Why the DCF850 is the New King

The newest darling in the DeWalt 20V Max impact driver lineup is the DCF850 "Atomic." It is absurdly small. It’s basically just a handle with a tiny nub on top. Despite the size, it has the same power specs as the larger models. If you are a plumber or an electrician working between studs, this is the tool you want. It’s proof that we’ve reached a point where the battery is the limiting factor, not the motor size.

Actionable Steps for Your Next Purchase

If you're ready to pull the trigger (pun intended), don't just grab the first yellow box you see.

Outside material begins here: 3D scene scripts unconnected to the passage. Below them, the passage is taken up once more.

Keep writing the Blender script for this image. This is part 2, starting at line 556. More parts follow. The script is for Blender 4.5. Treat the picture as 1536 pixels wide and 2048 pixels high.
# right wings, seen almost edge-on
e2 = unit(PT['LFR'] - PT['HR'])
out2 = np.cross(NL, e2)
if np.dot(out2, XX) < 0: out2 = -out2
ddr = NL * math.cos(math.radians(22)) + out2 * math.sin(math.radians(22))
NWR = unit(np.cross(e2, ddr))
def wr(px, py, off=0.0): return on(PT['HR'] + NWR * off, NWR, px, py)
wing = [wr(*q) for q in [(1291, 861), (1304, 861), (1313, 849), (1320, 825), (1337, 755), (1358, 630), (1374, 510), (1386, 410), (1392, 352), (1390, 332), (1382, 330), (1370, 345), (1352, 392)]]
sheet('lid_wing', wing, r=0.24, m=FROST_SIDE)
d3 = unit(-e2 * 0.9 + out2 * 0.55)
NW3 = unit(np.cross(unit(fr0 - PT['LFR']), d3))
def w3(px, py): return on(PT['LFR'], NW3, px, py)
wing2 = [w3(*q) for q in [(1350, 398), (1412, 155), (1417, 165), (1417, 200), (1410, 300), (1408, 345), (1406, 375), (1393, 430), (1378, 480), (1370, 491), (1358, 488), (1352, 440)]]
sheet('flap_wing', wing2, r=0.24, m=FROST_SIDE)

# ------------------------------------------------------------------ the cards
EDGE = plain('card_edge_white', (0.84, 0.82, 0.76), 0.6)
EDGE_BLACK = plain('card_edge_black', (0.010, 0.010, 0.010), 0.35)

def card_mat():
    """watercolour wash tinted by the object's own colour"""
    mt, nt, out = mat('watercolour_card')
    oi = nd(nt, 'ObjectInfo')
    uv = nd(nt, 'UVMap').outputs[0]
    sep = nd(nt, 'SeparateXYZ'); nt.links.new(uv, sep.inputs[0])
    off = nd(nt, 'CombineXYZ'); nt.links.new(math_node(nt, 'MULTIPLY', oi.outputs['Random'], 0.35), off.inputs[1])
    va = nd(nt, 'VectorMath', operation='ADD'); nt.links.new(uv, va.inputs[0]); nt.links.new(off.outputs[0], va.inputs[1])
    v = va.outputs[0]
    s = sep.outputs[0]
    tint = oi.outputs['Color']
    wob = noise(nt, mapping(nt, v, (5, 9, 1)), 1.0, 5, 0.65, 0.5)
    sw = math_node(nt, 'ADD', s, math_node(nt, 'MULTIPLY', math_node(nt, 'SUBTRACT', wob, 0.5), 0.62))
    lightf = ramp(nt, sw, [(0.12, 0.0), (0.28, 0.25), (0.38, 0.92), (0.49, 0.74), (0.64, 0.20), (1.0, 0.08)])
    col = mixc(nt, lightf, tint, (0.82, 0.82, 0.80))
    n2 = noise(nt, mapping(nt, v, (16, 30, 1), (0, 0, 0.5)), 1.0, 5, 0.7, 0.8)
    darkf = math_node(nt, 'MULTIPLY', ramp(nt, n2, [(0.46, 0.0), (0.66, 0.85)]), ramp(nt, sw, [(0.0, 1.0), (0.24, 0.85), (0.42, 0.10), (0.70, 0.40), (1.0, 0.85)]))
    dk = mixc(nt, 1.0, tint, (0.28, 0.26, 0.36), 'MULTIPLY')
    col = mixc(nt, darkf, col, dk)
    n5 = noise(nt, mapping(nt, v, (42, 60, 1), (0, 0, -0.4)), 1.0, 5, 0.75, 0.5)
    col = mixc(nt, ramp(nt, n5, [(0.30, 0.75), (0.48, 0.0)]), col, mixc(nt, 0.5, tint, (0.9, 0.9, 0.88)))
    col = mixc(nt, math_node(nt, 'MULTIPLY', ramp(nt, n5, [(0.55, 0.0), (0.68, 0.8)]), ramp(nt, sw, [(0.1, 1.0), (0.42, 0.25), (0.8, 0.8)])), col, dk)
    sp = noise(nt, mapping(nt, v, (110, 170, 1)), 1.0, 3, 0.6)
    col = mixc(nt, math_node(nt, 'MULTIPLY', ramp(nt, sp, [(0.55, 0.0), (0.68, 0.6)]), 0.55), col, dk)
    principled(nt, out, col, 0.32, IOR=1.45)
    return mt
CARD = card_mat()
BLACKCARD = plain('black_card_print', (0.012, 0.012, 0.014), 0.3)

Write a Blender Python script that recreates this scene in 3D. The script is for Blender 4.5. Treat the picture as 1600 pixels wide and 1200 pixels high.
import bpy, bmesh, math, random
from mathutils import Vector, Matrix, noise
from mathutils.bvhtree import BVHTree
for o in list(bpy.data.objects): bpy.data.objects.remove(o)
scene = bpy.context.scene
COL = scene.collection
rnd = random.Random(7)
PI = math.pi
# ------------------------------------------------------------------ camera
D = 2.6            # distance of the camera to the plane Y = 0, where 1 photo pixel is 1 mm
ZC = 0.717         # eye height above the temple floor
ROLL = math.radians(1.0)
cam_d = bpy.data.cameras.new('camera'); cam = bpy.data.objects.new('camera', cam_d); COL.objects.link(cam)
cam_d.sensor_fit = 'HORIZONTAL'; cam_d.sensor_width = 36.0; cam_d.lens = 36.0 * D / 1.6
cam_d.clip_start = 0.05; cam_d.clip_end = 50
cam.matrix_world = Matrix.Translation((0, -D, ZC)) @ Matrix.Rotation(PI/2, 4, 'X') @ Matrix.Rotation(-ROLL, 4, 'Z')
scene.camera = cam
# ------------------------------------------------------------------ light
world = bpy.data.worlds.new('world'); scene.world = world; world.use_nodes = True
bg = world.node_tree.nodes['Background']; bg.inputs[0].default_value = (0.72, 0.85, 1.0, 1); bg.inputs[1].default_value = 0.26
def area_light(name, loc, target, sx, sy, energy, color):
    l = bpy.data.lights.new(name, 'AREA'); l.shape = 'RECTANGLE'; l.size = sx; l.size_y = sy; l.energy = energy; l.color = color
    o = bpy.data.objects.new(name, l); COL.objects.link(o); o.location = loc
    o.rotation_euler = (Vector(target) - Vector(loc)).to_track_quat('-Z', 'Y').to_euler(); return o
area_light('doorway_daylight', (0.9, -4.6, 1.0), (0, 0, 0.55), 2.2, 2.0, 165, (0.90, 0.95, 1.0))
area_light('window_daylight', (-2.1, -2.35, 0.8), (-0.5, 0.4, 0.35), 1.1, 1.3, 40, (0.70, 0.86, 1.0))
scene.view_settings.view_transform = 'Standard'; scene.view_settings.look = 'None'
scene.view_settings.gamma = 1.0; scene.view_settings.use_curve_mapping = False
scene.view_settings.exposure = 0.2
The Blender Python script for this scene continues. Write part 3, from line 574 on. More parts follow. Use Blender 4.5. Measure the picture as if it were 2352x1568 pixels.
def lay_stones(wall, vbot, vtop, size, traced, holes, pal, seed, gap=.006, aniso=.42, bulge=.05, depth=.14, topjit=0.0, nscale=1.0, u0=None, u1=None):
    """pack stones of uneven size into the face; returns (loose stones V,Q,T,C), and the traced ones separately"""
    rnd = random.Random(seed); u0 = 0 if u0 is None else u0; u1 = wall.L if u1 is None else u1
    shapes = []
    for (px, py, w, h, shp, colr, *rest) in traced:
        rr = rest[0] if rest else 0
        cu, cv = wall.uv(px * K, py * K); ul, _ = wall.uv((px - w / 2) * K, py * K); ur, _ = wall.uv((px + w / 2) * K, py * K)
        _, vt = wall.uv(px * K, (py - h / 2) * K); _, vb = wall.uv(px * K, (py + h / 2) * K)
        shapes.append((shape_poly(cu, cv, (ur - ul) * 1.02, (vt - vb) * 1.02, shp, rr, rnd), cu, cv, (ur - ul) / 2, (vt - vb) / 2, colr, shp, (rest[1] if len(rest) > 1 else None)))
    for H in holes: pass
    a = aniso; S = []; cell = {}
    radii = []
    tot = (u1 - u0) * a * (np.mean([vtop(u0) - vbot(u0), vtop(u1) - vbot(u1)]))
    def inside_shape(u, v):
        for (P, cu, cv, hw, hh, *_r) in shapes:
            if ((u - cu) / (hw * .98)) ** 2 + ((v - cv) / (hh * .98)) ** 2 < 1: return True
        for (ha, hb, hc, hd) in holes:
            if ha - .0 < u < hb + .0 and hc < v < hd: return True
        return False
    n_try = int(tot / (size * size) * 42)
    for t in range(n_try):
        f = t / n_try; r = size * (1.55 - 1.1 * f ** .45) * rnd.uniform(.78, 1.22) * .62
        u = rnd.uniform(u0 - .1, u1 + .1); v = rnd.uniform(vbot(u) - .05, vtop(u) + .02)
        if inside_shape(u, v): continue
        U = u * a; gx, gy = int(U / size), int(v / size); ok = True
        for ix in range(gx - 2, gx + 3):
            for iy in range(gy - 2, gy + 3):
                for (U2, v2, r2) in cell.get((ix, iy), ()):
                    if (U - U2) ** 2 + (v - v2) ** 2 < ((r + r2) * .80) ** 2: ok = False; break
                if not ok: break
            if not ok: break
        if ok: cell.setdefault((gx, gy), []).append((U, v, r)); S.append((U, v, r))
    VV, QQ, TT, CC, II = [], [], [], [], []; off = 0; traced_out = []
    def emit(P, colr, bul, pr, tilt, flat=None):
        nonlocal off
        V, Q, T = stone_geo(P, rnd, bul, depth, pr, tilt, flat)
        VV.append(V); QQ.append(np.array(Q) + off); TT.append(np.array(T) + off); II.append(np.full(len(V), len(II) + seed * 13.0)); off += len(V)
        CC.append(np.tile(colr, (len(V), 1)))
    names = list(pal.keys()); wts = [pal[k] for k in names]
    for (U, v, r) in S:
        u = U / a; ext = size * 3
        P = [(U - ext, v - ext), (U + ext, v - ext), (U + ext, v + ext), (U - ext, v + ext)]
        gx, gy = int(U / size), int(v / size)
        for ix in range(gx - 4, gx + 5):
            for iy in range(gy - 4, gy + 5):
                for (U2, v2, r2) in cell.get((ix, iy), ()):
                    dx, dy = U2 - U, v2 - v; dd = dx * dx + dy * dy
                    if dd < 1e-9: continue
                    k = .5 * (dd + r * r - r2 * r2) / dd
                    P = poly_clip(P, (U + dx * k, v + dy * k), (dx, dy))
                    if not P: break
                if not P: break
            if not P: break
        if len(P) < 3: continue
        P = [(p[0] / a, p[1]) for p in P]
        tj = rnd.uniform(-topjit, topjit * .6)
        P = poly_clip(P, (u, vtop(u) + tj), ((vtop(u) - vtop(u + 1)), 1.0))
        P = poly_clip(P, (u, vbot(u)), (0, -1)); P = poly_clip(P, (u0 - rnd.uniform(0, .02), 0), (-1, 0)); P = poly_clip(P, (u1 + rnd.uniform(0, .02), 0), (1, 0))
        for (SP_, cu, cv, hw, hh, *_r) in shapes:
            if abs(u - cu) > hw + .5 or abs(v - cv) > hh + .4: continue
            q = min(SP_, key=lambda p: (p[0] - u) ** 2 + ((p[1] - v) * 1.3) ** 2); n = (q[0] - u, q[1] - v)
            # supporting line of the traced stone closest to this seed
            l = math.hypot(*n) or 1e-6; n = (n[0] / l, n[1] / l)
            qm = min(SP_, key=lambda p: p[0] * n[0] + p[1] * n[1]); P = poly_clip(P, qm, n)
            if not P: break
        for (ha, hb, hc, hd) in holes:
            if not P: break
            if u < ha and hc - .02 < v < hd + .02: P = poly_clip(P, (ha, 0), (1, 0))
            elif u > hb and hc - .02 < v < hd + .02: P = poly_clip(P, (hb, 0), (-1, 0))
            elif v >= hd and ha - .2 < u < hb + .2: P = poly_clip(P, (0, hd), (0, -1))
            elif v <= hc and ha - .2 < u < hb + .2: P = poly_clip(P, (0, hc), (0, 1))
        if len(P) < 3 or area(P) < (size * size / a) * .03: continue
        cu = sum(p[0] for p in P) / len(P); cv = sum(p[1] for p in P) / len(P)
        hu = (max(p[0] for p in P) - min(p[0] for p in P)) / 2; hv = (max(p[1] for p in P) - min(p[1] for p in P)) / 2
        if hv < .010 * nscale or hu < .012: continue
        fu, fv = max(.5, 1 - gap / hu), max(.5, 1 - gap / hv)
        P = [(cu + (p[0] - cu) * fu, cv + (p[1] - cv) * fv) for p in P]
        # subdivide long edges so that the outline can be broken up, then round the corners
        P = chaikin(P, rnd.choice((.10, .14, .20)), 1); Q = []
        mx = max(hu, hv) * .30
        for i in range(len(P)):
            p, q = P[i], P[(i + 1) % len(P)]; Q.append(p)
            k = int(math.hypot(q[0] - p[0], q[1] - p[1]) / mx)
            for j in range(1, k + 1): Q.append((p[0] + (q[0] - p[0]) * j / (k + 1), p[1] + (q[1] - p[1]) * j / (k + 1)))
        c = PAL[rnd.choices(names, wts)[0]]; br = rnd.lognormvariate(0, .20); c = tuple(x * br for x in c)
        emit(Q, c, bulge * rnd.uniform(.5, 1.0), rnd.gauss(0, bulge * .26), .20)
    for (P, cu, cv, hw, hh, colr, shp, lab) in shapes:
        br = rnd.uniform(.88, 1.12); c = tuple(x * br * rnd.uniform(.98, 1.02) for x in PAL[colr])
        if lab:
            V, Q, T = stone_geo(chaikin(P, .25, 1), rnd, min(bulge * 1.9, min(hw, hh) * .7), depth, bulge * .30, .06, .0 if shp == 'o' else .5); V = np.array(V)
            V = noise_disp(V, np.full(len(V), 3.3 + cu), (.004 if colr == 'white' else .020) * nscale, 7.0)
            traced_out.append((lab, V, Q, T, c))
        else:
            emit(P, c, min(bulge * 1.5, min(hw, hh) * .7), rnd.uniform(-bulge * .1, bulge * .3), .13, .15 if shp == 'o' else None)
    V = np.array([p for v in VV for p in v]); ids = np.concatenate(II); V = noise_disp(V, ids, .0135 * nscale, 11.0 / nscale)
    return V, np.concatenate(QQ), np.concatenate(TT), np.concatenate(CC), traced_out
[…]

First, check the model number. Avoid the brushed "DCF885" unless it's on a deep clearance sale. It's a 10-year-old design. Go for the DCF887 or the DCF850.

Second, look for kits. Buying the tool "bare" (without a battery) is great if you already have DeWalt gear. But if you’re starting fresh, the "2-tool combo kits" that include a hammer drill and an impact driver are almost always a better value than buying them separately.

Third, invest in impact-rated bits. Standard screwdriver bits are made of hard, brittle steel. The "impact" action of a DeWalt 20V Max impact driver will shatter them. You need "Impact Ready" bits which are made of a softer, more flexible steel that can absorb the torsion without snapping.

Lastly, test the trigger. DeWalt uses a variable speed trigger that is very sensitive. Practice feathering it. You should be able to turn a screw so slowly you can see the individual threads moving. Mastering that control is what separates a pro from someone who strips every screw they touch.